Bei den Neuaufnahmen fehlt hier mal das Intro, dort die Gitarre, usw..
Die beiden denken, auch bei den neuen Liedern, dass es reicht die Melodien so gut es geht zu kopieren, leider rauben sie dem Ganzen damit komplett die "Seele".
Ja, ich gebe ironiefrei zu, ich bin seit meiner Kindheit Fan von Modern Talking, aber die Neuaufnahmen sind für blutleer produzierter Kernschrott...und btw. nervt es mich wie Anders jetzt in jedem Song das Wort "Heart" singt...
Unerträglich, leider.
"dass weder Thomas Anders noch sein Produzent verstehen, was die Songs damals interessant gemacht hat."
Nein. Sie verstehen vor allem nicht, dass sie selbst das Problem sind.
"leider rauben sie dem Ganzen damit komplett die "Seele"."
Das wäre ja schon mal der richtige Ansatz. Eine Seele raupen, die gar nicht da ist. Zumindest wären sie dann beschäftigt.
"Ja, ich gebe ironiefrei zu, ich bin seit meiner Kindheit Fan von Modern Talking"

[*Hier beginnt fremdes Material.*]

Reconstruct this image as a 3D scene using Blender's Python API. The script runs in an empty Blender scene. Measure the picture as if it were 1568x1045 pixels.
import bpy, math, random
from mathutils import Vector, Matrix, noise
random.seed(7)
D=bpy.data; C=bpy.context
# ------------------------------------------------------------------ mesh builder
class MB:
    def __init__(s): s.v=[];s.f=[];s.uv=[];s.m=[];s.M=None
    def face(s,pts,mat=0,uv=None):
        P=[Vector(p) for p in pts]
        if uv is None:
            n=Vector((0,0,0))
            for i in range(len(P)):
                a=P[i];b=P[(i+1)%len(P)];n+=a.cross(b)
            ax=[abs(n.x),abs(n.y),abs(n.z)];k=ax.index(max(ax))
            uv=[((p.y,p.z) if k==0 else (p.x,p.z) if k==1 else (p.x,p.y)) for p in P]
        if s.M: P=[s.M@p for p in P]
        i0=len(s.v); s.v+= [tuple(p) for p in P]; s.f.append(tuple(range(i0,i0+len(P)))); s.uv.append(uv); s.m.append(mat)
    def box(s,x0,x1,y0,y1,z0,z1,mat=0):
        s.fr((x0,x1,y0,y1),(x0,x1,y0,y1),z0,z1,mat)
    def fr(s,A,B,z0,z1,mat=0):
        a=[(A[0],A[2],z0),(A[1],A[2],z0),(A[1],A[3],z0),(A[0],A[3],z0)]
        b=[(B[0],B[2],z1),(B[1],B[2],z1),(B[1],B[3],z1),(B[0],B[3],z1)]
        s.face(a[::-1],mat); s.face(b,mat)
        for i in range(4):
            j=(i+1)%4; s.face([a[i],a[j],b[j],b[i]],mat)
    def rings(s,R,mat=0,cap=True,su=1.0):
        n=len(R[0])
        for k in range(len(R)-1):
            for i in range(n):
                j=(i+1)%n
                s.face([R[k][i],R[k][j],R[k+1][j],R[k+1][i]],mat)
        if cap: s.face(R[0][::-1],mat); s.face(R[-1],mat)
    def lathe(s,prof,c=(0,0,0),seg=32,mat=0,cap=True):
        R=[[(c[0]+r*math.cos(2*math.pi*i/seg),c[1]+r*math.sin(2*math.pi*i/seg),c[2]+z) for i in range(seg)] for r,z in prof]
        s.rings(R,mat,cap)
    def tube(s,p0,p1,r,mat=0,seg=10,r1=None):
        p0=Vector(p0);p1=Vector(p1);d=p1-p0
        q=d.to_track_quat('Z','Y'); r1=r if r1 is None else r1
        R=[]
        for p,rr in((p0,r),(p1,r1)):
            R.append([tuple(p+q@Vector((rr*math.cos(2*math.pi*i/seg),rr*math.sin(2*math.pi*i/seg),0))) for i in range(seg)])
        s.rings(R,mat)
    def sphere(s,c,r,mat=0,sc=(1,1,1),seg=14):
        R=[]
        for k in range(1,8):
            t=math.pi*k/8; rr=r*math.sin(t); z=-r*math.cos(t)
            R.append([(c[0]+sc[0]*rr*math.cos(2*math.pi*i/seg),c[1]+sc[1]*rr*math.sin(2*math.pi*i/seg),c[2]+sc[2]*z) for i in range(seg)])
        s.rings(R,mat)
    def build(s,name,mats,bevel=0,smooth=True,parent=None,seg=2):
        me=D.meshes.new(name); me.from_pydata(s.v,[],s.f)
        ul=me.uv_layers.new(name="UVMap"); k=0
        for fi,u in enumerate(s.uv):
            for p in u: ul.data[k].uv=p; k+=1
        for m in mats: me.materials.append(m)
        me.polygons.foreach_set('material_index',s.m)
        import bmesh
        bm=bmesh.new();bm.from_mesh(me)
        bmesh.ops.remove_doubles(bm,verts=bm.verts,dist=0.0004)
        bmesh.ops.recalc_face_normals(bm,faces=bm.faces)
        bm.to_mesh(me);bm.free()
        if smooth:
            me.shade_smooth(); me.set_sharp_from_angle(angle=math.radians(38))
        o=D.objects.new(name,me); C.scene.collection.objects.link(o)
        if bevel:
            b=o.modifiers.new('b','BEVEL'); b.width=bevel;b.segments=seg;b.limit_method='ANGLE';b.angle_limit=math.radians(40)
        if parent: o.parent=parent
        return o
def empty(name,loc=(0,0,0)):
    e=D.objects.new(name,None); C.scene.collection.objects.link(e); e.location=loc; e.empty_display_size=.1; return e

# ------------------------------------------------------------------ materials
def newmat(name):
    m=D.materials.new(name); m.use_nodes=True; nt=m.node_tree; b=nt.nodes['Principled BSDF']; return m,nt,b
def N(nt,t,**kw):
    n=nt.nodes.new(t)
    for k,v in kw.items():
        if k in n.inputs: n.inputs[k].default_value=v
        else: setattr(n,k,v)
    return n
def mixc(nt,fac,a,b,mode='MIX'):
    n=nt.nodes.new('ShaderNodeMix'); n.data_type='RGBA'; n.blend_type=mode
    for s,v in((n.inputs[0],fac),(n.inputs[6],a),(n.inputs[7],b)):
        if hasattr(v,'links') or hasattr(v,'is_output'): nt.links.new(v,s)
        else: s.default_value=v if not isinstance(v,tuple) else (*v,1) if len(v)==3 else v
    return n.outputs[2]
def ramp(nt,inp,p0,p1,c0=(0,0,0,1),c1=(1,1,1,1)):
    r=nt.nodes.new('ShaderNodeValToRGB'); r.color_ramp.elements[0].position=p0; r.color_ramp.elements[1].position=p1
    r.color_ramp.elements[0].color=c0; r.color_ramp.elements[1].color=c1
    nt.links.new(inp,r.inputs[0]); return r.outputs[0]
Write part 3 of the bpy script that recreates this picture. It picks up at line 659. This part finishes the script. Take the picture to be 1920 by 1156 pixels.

Das kann man gar nicht ironiefrei zugeben. Logik-Grundkurs.
gehe ich mit. auch ich bin modern talking- fan und kann mit fast allen neuen versionen wenig anfangen. es wirkt alles etwas harmlos, etwas kalkuliert, aber nicht gefühlt. man kann sagen was man will, aber dieter bohlen und luis rodriguez fanden ihren sound in den 80ern geil und haben ihn gelebt. das hört man, wenn man sich die alten alben anhört.
Ich bewerte das Album nicht, wozu auch.
Nur eine kleine Anmerkung: das Album wird besprochen und viele großartige Neuerscheinungen nicht. Carol Reed uva sucht man hier vergebens.
Schade.
#rawdatajustice #woistdiethearmedrezi
Bernd Weidung kann ja gut singen aber die Modern Talking Sachen.. also das wollte schon damals keiner so wirklich hören. Wie kommt man auf die Idee diesen Bohlen Mist wieder aufzuwärmen und zu denken die Leuten würden das plötzlich feiern?
Wusste gar nicht, dass Thomas Anders nicht selber singt. Kannte diesen Weidung vorher gar nicht, krass...
Soll das heißen, sein Name ist Anders als ich immer dachte?
Mir wird schon vom Lesen der Rezension übel.